Presidential Actions
FIGHTING OVERCRIMINALIZATION IN FEDERAL REGULATIONS
Executive Orders
May 9, 2025
By the authority vested in me as President by the Constitution and the laws of the United States of America, it is hereby ordered:
Section 1. Purpose. The United States is drastically overregulated. The Code of Federal Regulations contains over 48,000 sections, stretching over 175,000 pages — far more than any citizen can possibly read, let alone fully understand. Worse, many carry potential criminal penalties for violations. The situation has become so dire that no one -– likely including those charged with enforcing our criminal laws at the Department of Justice — knows how many separate criminal offenses are contained in the Code of Federal Regulations, with at least one source estimating hundreds of thousands of such crimes. Many of these regulatory crimes are “strict liability” offenses, meaning that citizens need not have a guilty mental state to be convicted of a crime.
This status quo is absurd and unjust. It allows the executive branch to write the law, in addition to executing it. That situation can lend itself to abuse and weaponization by providing Government officials tools to target unwitting individuals. It privileges large corporations, which can afford to hire expensive legal teams to navigate complex regulatory schemes and fence out new market entrants, over average Americans.
The purpose of this order is to ease the regulatory burden on everyday Americans and ensure no American is transformed into a criminal for violating a regulation they have no reason to know exists.

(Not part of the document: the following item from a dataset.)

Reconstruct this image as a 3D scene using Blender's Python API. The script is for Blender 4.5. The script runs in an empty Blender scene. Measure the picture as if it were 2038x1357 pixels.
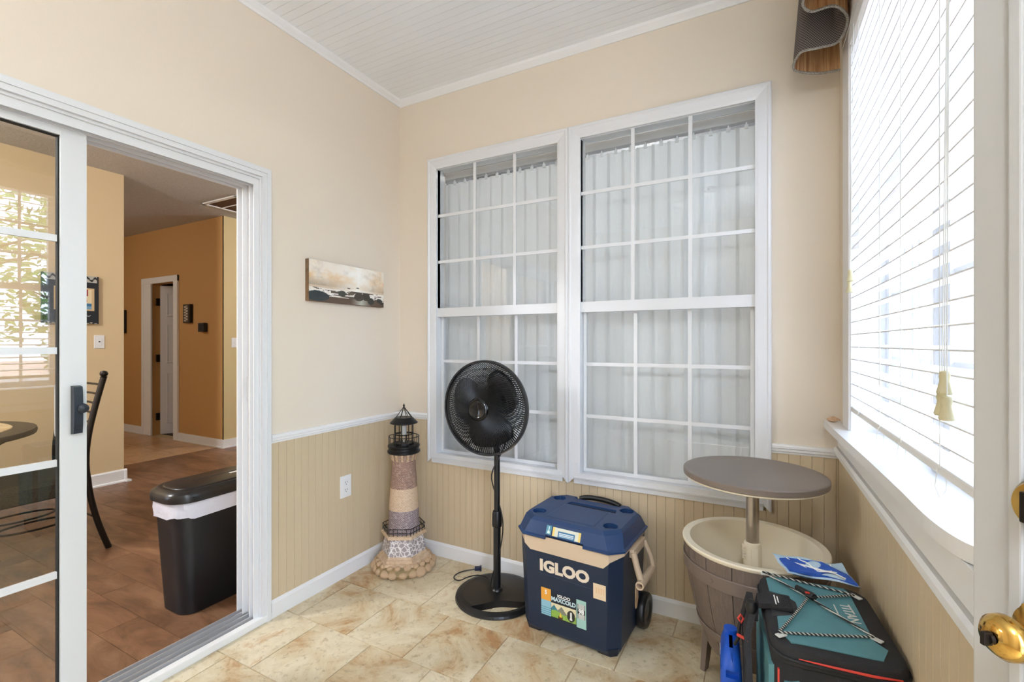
import bpy, bmesh, math, random
from math import sin, cos, pi, radians
from mathutils import Vector, Matrix, Euler
random.seed(7)
S = bpy.context.scene
COL = S.collection

# ---------------------------------------------------------------- camera
cam_data = bpy.data.cameras.new('camera')
cam_data.sensor_width = 36.0
cam_data.sensor_fit = 'HORIZONTAL'
cam_data.lens = 922.78 / 2038 * 36.0
cam_data.shift_y = 5.24 / 2038
cam_data.clip_start = 0.02
cam = bpy.data.objects.new('camera', cam_data)
cam.location = (0, 0, 1.25)
cam.rotation_euler = (pi / 2, 0, radians(27.788))
COL.objects.link(cam)
S.camera = cam

# ---------------------------------------------------------------- world, sun, exposure
W = bpy.data.worlds.new('sky')
S.world = W
W.use_nodes = True
wn = W.node_tree
bg = wn.nodes['Background']
bg.inputs['Color'].default_value = (0.63, 0.76, 1.0, 1)
bg.inputs['Strength'].default_value = 10.0
S.view_settings.view_transform = 'Standard'
S.view_settings.look = 'None'
S.view_settings.gamma = 1.0
S.view_settings.use_curve_mapping = False
S.view_settings.exposure = 0.88
S.cycles.max_bounces = 11
S.cycles.diffuse_bounces = 6
S.cycles.transparent_max_bounces = 24
S.cycles.glossy_bounces = 4
S.cycles.adaptive_threshold = 0.02
S.cycles.caustics_reflective = False
S.cycles.caustics_refractive = False
S.cycles.sample_clamp_indirect = 6.0

def portal(name, loc, rot, sx, sy):
    l = bpy.data.lights.new(name, 'AREA'); l.shape = 'RECTANGLE'; l.size = sx; l.size_y = sy
    l.cycles.is_portal = True
    o = bpy.data.objects.new(name, l); o.location = loc; o.rotation_euler = rot; COL.objects.link(o)
portal('window_portal', (0.47, 1.43, 1.65), (0, pi / 2, 0), 1.4, 1.2)
portal('entry_portal', (0.86, -0.32, 1.02), (0, pi / 2, 0), 2.05, 0.86)
portal('dining_portal', (-4.73, -2.66, 1.4), (pi / 2, 0, 0), 0.64, 1.8)

# ---------------------------------------------------------------- helpers
def lin(c):
    return tuple(((x / 255) / 12.92 if x / 255 <= 0.04045 else ((x / 255 + 0.055) / 1.055) ** 2.4) for x in c) + (1,)

def mat(name, rgb, rough=0.5, metal=0.0, rgb2=None, nscale=8.0, bump=0.0, bscale=60.0, rnd=0.0, spec=0.5, stretch=None, contrast=(0.35, 0.65), coat=0.0):
    m = bpy.data.materials.new(name); m.use_nodes = True
    nt = m.node_tree; b = nt.nodes['Principled BSDF']
    b.inputs['Base Color'].default_value = lin(rgb)
    b.inputs['Roughness'].default_value = rough
    b.inputs['Metallic'].default_value = metal
    b.inputs['Specular IOR Level'].default_value = spec
    b.inputs['Coat Weight'].default_value = coat
    tc = nt.nodes.new('ShaderNodeTexCoord')
    vec = tc.outputs['Object']
    if rnd or stretch:
        mp = nt.nodes.new('ShaderNodeMapping')
        nt.links.new(vec, mp.inputs['Vector'])
        if stretch: mp.inputs['Scale'].default_value = stretch
        if rnd:
            oi = nt.nodes.new('ShaderNodeObjectInfo')
            mu = nt.nodes.new('ShaderNodeVectorMath'); mu.operation = 'SCALE'
            cx = nt.nodes.new('ShaderNodeCombineXYZ')
            for i in range(3): nt.links.new(oi.outputs['Random'], cx.inputs[i])
            nt.links.new(cx.outputs[0], mu.inputs[0]); mu.inputs['Scale'].default_value = 37.0
            nt.links.new(mu.outputs[0], mp.inputs['Location'])
        vec = mp.outputs['Vector']
    if rgb2 is not None:
        n = nt.nodes.new('ShaderNodeTexNoise'); n.inputs['Scale'].default_value = nscale; n.inputs['Detail'].default_value = 6
        n.inputs['Roughness'].default_value = 0.65
        nt.links.new(vec, n.inputs['Vector'])
        r = nt.nodes.new('ShaderNodeValToRGB')
        r.color_ramp.elements[0].position = contrast[0]; r.color_ramp.elements[0].color = lin(rgb)
        r.color_ramp.elements[1].position = contrast[1]; r.color_ramp.elements[1].color = lin(rgb2)
        nt.links.new(n.outputs['Fac'], r.inputs['Fac'])
        nt.links.new(r.outputs['Color'], b.inputs['Base Color'])
    if bump:
        n2 = nt.nodes.new('ShaderNodeTexNoise'); n2.inputs['Scale'].default_value = bscale; n2.inputs['Detail'].default_value = 4
        nt.links.new(vec, n2.inputs['Vector'])
        bp = nt.nodes.new('ShaderNodeBump'); bp.inputs['Strength'].default_value = bump; bp.inputs['Distance'].default_value = 0.004
        nt.links.new(n2.outputs['Fac'], bp.inputs['Height']); nt.links.new(bp.outputs['Normal'], b.inputs['Normal'])
    return m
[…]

Sec. 2. Policy. It is the policy of the United States that:
(a) Criminal enforcement of criminal regulatory offenses is disfavored.
(b) Prosecution of criminal regulatory offenses is most appropriate for persons who know or can be presumed to know what is prohibited or required by the regulation and willingly choose not to comply, thereby causing or risking substantial public harm. Prosecutions of criminal regulatory offenses should focus on matters where a putative defendant is alleged to have known his conduct was unlawful.
(c) Strict liability offenses are “generally disfavored.” United States v. United States Gypsum, Co., 438 U.S. 422, 438 (1978). Where enforcement is appropriate, agencies should consider civil rather than criminal enforcement of strict liability regulatory offenses or, if appropriate and consistent with due process and the right to jury trial, see Jarkesy v. Securities and Exchange Commission, 603 U.S. 109 (2024), administrative enforcement.
(d) Agencies promulgating regulations potentially subject to criminal enforcement should explicitly describe the conduct subject to criminal enforcement, the authorizing statutes, and the mens rea standard applicable to those offenses.
Sec. 3. Definitions. For purposes of this order:
(a) “Agency” has the meaning given to “Executive agency” in section 105 of title 5, United States Code;
(b) “Criminal regulatory offense” means a Federal regulation that is enforceable by a criminal penalty; and
(c) “Mens rea” means the state of mind that by law must be proven to convict a particular defendant of a particular crime.
Sec. 4. Report on Criminal Regulatory Offenses. (a) Within 365 days of the date of this order, the head of each agency, in consultation with the Attorney General, shall provide to the Director of the Office of Management and Budget (OMB) a report containing:
(i) a list of all criminal regulatory offenses enforceable by the agency or the Department of Justice; and
(ii) for each criminal regulatory offense identified in subsection (a)(i) of this section, the range of potential criminal penalties for a violation and the applicable mens rea standard for the criminal regulatory offense.
(b) At the same time the head of each agency provides to the Director of OMB the report required by subsection (a) of this section, the agency head shall publicly post the report on its agency webpage.